## AIM OF THE EXERCISE:
Send back all the data below, exactly as given.

-- start --

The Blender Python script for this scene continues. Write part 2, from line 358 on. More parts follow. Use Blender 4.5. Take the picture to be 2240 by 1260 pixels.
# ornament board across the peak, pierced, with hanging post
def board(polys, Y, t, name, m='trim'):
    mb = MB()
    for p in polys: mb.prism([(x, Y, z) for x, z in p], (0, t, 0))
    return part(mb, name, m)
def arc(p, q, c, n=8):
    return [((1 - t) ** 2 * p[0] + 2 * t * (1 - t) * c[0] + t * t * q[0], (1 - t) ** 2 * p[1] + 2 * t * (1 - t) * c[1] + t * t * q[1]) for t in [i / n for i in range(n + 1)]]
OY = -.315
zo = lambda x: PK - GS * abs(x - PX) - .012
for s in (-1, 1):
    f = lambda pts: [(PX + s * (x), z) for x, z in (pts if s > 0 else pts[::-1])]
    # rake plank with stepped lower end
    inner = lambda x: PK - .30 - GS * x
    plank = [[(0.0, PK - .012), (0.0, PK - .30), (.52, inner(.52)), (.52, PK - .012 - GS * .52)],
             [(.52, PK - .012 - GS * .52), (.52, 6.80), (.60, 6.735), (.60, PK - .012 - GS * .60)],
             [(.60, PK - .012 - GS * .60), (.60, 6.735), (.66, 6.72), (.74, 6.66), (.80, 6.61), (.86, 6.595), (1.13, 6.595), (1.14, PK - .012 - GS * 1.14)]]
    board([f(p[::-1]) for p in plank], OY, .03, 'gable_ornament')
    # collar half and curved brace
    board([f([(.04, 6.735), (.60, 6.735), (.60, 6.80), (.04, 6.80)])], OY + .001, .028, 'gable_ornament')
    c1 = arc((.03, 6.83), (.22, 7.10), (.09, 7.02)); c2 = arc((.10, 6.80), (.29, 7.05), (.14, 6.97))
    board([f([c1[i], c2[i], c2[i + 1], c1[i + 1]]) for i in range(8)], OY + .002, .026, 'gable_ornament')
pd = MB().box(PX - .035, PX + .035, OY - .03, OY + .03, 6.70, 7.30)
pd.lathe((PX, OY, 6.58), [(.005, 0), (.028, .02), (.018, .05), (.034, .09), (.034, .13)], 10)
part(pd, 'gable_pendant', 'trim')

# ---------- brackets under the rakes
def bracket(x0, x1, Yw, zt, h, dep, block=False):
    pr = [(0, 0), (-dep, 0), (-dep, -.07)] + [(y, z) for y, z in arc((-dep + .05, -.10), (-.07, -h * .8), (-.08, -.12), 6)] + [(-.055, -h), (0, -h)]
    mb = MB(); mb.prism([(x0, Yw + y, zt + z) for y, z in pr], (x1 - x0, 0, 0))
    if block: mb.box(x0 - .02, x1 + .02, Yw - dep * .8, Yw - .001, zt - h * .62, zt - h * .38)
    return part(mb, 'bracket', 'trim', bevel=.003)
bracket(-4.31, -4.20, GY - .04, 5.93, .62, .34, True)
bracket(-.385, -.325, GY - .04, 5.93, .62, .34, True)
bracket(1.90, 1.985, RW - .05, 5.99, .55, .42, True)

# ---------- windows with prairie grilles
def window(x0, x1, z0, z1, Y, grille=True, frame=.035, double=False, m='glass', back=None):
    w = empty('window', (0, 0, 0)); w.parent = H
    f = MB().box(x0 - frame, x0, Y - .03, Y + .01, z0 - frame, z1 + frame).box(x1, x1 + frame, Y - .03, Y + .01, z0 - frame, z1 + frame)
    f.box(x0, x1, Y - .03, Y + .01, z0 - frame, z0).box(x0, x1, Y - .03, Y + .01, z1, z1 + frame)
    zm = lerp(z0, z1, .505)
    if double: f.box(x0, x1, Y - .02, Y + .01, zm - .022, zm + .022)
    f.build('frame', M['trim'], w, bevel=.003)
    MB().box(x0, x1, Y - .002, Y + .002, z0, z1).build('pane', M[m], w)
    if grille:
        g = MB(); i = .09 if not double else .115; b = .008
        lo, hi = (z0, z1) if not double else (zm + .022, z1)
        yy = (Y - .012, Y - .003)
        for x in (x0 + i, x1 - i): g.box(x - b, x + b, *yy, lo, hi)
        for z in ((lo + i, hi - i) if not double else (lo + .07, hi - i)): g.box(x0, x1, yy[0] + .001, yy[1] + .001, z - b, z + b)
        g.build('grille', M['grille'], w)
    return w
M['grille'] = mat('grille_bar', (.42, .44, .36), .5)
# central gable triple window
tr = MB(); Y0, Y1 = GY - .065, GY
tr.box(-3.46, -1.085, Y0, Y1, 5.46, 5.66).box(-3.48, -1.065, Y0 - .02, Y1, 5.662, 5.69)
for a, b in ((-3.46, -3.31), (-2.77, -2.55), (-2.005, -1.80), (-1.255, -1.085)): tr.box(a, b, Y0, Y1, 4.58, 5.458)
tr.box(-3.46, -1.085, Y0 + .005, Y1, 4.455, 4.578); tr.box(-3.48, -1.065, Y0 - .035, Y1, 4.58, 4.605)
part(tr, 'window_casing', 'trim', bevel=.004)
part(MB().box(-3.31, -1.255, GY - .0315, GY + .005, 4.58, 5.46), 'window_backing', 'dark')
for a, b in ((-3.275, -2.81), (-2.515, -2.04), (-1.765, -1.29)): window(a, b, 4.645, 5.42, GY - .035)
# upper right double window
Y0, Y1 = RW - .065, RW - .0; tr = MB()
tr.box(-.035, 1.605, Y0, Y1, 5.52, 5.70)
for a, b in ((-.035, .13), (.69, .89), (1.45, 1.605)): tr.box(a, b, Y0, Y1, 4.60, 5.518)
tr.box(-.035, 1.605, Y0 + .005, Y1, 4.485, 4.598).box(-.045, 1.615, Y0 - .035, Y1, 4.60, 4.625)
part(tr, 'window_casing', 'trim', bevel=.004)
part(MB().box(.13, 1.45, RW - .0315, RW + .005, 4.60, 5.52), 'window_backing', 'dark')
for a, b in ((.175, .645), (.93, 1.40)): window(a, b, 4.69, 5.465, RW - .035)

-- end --

## RESPONSE:
The Blender Python script for this scene continues. Write part 2, from line 358 on. More parts follow. Use Blender 4.5. Take the picture to be 2240 by 1260 pixels.
# ornament board across the peak, pierced, with hanging post
def board(polys, Y, t, name, m='trim'):
    mb = MB()
    for p in polys: mb.prism([(x, Y, z) for x, z in p], (0, t, 0))
    return part(mb, name, m)
def arc(p, q, c, n=8):
    return [((1 - t) ** 2 * p[0] + 2 * t * (1 - t) * c[0] + t * t * q[0], (1 - t) ** 2 * p[1] + 2 * t * (1 - t) * c[1] + t * t * q[1]) for t in [i / n for i in range(n + 1)]]
OY = -.315
zo = lambda x: PK - GS * abs(x - PX) - .012
for s in (-1, 1):
    f = lambda pts: [(PX + s * (x), z) for x, z in (pts if s > 0 else pts[::-1])]
    # rake plank with stepped lower end
    inner = lambda x: PK - .30 - GS * x
    plank = [[(0.0, PK - .012), (0.0, PK - .30), (.52, inner(.52)), (.52, PK - .012 - GS * .52)],
             [(.52, PK - .012 - GS * .52), (.52, 6.80), (.60, 6.735), (.60, PK - .012 - GS * .60)],
             [(.60, PK - .012 - GS * .60), (.60, 6.735), (.66, 6.72), (.74, 6.66), (.80, 6.61), (.86, 6.595), (1.13, 6.595), (1.14, PK - .012 - GS * 1.14)]]
    board([f(p[::-1]) for p in plank], OY, .03, 'gable_ornament')
    # collar half and curved brace
    board([f([(.04, 6.735), (.60, 6.735), (.60, 6.80), (.04, 6.80)])], OY + .001, .028, 'gable_ornament')
    c1 = arc((.03, 6.83), (.22, 7.10), (.09, 7.02)); c2 = arc((.10, 6.80), (.29, 7.05), (.14, 6.97))
    board([f([c1[i], c2[i], c2[i + 1], c1[i + 1]]) for i in range(8)], OY + .002, .026, 'gable_ornament')
pd = MB().box(PX - .035, PX + .035, OY - .03, OY + .03, 6.70, 7.30)
pd.lathe((PX, OY, 6.58), [(.005, 0), (.028, .02), (.018, .05), (.034, .09), (.034, .13)], 10)
part(pd, 'gable_pendant', 'trim')

# ---------- brackets under the rakes
def bracket(x0, x1, Yw, zt, h, dep, block=False):
    pr = [(0, 0), (-dep, 0), (-dep, -.07)] + [(y, z) for y, z in arc((-dep + .05, -.10), (-.07, -h * .8), (-.08, -.12), 6)] + [(-.055, -h), (0, -h)]
    mb = MB(); mb.prism([(x0, Yw + y, zt + z) for y, z in pr], (x1 - x0, 0, 0))
    if block: mb.box(x0 - .02, x1 + .02, Yw - dep * .8, Yw - .001, zt - h * .62, zt - h * .38)
    return part(mb, 'bracket', 'trim', bevel=.003)
bracket(-4.31, -4.20, GY - .04, 5.93, .62, .34, True)
bracket(-.385, -.325, GY - .04, 5.93, .62, .34, True)
bracket(1.90, 1.985, RW - .05, 5.99, .55, .42, True)

# ---------- windows with prairie grilles
def window(x0, x1, z0, z1, Y, grille=True, frame=.035, double=False, m='glass', back=None):
    w = empty('window', (0, 0, 0)); w.parent = H
    f = MB().box(x0 - frame, x0, Y - .03, Y + .01, z0 - frame, z1 + frame).box(x1, x1 + frame, Y - .03, Y + .01, z0 - frame, z1 + frame)
    f.box(x0, x1, Y - .03, Y + .01, z0 - frame, z0).box(x0, x1, Y - .03, Y + .01, z1, z1 + frame)
    zm = lerp(z0, z1, .505)
    if double: f.box(x0, x1, Y - .02, Y + .01, zm - .022, zm + .022)
    f.build('frame', M['trim'], w, bevel=.003)
    MB().box(x0, x1, Y - .002, Y + .002, z0, z1).build('pane', M[m], w)
    if grille:
        g = MB(); i = .09 if not double else .115; b = .008
        lo, hi = (z0, z1) if not double else (zm + .022, z1)
        yy = (Y - .012, Y - .003)
        for x in (x0 + i, x1 - i): g.box(x - b, x + b, *yy, lo, hi)
        for z in ((lo + i, hi - i) if not double else (lo + .07, hi - i)): g.box(x0, x1, yy[0] + .001, yy[1] + .001, z - b, z + b)
        g.build('grille', M['grille'], w)
    return w
M['grille'] = mat('grille_bar', (.42, .44, .36), .5)
# central gable triple window
tr = MB(); Y0, Y1 = GY - .065, GY
tr.box(-3.46, -1.085, Y0, Y1, 5.46, 5.66).box(-3.48, -1.065, Y0 - .02, Y1, 5.662, 5.69)
for a, b in ((-3.46, -3.31), (-2.77, -2.55), (-2.005, -1.80), (-1.255, -1.085)): tr.box(a, b, Y0, Y1, 4.58, 5.458)
tr.box(-3.46, -1.085, Y0 + .005, Y1, 4.455, 4.578); tr.box(-3.48, -1.065, Y0 - .035, Y1, 4.58, 4.605)
part(tr, 'window_casing', 'trim', bevel=.004)
part(MB().box(-3.31, -1.255, GY - .0315, GY + .005, 4.58, 5.46), 'window_backing', 'dark')
for a, b in ((-3.275, -2.81), (-2.515, -2.04), (-1.765, -1.29)): window(a, b, 4.645, 5.42, GY - .035)
# upper right double window
Y0, Y1 = RW - .065, RW - .0; tr = MB()
tr.box(-.035, 1.605, Y0, Y1, 5.52, 5.70)
for a, b in ((-.035, .13), (.69, .89), (1.45, 1.605)): tr.box(a, b, Y0, Y1, 4.60, 5.518)
tr.box(-.035, 1.605, Y0 + .005, Y1, 4.485, 4.598).box(-.045, 1.615, Y0 - .035, Y1, 4.60, 4.625)
part(tr, 'window_casing', 'trim', bevel=.004)
part(MB().box(.13, 1.45, RW - .0315, RW + .005, 4.60, 5.52), 'window_backing', 'dark')
for a, b in ((.175, .645), (.93, 1.40)): window(a, b, 4.69, 5.465, RW - .035)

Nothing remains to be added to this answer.